First, monitoring systems must adapt to detect multi-platform linkages. A single donor using both PayPal and cryptocurrency should trigger risk flags for cross-channel activity, especially when connected to newly created accounts or overseas wallets. Machine-learning tools can assist by mapping behavioural anomalies and identifying coordinated micro-payments consistent with laundering patterns.

Second, platforms that host user-generated fundraising campaigns should embed robust screening of campaign narratives, beneficiary identities, and withdrawal destinations. Charitable fraud remains one of the most effective laundering disguises because it exploits donor trust. Regulators encourage platforms to apply customer-due-diligence principles, including identity verification of campaign organisers and real-time transaction monitoring.
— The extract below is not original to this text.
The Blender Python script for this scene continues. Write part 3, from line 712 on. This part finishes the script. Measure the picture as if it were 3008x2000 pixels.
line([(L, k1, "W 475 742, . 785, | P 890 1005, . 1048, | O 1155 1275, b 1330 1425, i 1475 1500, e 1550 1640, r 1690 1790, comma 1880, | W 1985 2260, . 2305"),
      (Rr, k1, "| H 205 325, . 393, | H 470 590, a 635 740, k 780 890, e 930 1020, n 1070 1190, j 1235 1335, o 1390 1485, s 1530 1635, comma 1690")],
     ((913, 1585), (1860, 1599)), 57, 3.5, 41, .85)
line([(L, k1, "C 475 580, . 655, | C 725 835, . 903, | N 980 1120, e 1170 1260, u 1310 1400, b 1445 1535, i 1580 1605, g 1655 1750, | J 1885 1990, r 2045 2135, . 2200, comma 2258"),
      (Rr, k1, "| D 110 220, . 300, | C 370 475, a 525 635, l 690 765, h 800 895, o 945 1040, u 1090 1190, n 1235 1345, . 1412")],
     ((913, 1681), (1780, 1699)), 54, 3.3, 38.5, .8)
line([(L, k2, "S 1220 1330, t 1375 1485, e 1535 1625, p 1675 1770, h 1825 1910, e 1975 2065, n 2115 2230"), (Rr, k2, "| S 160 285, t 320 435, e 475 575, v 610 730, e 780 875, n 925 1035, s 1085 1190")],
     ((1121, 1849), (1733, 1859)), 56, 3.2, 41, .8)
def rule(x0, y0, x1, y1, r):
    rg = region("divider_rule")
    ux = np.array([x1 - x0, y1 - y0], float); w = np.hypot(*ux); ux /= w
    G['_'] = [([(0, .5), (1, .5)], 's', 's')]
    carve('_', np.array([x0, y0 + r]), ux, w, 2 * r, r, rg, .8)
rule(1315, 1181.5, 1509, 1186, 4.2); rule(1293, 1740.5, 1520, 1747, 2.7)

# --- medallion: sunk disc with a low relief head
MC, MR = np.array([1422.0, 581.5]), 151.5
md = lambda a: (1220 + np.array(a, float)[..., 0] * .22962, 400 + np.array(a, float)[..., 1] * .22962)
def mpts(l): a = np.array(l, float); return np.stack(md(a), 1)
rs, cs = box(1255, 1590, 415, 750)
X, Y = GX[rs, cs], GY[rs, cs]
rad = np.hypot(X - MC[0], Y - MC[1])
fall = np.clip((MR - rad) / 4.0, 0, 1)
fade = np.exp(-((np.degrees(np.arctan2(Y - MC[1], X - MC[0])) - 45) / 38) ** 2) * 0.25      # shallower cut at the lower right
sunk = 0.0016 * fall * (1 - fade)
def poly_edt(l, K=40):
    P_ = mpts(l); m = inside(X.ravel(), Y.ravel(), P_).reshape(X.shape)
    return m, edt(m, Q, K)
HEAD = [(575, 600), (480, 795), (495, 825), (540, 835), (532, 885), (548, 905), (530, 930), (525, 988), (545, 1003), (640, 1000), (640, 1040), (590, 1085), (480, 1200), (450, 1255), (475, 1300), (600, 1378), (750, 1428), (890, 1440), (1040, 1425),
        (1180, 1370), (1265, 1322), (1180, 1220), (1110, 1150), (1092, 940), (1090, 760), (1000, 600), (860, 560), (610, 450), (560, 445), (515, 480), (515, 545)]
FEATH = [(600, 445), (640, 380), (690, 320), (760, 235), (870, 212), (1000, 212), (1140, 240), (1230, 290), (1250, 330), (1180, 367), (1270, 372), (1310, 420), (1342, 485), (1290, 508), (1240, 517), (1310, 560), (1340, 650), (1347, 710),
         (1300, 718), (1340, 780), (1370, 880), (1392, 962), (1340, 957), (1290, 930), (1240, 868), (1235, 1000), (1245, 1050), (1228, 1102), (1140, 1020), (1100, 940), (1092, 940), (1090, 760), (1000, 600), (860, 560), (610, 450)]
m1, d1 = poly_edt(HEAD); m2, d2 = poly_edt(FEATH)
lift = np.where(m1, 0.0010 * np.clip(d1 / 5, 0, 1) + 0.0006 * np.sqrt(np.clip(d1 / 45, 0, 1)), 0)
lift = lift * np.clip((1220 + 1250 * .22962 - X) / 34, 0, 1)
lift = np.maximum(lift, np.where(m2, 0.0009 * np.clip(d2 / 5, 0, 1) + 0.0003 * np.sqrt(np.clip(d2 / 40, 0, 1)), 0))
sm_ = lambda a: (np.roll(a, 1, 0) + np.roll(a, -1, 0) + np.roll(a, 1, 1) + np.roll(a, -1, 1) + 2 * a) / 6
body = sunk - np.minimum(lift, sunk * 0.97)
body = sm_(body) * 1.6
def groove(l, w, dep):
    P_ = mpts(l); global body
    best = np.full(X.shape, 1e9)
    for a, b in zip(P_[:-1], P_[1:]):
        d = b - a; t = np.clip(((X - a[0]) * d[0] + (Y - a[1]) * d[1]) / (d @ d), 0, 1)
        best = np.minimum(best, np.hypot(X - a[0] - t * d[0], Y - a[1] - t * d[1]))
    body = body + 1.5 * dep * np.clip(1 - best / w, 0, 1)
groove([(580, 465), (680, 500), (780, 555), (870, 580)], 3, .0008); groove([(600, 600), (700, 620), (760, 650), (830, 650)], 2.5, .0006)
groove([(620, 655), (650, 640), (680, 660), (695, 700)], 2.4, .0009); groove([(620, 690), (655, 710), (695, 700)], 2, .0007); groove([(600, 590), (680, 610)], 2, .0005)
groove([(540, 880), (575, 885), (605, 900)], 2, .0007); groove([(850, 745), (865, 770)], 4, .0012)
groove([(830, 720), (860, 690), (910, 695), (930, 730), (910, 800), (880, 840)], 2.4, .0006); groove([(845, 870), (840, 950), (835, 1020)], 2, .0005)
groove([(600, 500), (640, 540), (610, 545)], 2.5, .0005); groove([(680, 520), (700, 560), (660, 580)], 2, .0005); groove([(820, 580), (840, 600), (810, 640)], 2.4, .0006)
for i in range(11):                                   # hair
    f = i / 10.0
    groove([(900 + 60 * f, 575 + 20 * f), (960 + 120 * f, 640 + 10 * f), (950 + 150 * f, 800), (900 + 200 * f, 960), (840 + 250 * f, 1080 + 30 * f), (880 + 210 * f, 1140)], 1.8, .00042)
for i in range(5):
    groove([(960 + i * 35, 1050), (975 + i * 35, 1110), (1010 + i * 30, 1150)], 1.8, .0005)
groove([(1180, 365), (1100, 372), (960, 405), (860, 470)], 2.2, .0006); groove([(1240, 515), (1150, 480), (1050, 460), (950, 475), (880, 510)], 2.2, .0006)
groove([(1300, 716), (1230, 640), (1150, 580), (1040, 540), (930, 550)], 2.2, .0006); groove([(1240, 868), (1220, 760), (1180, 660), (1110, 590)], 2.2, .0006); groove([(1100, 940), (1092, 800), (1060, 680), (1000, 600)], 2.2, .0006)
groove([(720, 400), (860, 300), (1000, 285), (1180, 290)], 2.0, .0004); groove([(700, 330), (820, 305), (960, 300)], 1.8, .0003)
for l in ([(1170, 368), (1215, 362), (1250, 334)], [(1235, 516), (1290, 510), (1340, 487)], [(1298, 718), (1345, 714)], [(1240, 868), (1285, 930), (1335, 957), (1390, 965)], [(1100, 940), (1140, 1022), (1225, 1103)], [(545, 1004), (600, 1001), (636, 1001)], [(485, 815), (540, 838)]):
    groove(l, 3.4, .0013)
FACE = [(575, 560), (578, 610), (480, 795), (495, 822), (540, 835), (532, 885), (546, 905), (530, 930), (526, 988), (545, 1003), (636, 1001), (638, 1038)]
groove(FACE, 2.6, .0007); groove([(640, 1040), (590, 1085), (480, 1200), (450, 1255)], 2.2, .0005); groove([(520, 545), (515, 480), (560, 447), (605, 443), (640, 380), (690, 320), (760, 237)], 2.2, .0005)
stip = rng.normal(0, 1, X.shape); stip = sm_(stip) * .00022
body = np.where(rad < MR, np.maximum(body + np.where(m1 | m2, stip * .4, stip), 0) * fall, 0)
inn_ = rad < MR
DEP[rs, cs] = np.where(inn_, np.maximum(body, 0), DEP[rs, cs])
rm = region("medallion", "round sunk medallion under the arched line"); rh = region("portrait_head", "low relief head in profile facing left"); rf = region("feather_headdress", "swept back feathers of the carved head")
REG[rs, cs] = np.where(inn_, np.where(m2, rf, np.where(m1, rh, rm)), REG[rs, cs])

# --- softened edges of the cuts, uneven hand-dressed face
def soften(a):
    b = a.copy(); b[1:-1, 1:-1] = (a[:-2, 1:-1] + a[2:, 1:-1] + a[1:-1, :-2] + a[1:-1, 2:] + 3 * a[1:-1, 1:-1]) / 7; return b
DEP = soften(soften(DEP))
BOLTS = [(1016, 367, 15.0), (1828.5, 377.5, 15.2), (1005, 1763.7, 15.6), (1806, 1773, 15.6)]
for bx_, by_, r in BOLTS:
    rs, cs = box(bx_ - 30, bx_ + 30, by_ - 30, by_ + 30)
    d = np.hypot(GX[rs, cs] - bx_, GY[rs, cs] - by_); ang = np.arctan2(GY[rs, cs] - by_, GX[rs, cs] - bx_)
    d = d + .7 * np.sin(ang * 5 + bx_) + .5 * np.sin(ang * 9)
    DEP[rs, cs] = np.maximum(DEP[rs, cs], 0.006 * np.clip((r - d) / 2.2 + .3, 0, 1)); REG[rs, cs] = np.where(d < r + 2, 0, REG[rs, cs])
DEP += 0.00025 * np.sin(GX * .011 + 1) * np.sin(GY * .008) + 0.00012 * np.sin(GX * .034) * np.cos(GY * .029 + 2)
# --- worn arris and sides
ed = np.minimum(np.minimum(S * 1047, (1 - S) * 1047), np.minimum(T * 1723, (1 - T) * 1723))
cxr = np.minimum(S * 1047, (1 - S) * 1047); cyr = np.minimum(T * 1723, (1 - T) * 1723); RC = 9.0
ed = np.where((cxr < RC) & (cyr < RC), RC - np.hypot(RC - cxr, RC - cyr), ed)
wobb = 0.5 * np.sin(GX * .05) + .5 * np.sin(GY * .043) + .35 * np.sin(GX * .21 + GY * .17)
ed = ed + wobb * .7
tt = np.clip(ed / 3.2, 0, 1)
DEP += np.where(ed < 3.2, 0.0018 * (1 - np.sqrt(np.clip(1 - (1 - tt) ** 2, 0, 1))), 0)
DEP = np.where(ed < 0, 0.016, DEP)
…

Third, traditional financial institutions must integrate virtual-asset-service-provider intelligence into their transaction-monitoring programmes. The risk of convergence between fiat and crypto flows increases when customers use exchanges or wallets located in jurisdictions with weak oversight. Compliance teams should maintain updated typologies describing how terrorism financiers exploit these channels, ensuring staff can identify red-flag behaviours such as repeated small crypto deposits converted immediately into remittances.

Fourth, law enforcement cooperation is essential. In this case, data correlation between blockchain analytics, payment-service records, and undercover digital-chat intercepts enabled the prosecution. Similar cooperation models are expanding internationally through information-sharing frameworks and joint task forces.

Finally, this episode reiterates that awareness and early detection outweigh reaction. Each stage of laundering—from placement to integration—was traceable once investigators connected disparate data sources. For regulated entities, proactive analytics and rapid escalation protocols remain the most effective defences against both laundering and its terrorist-financing variant.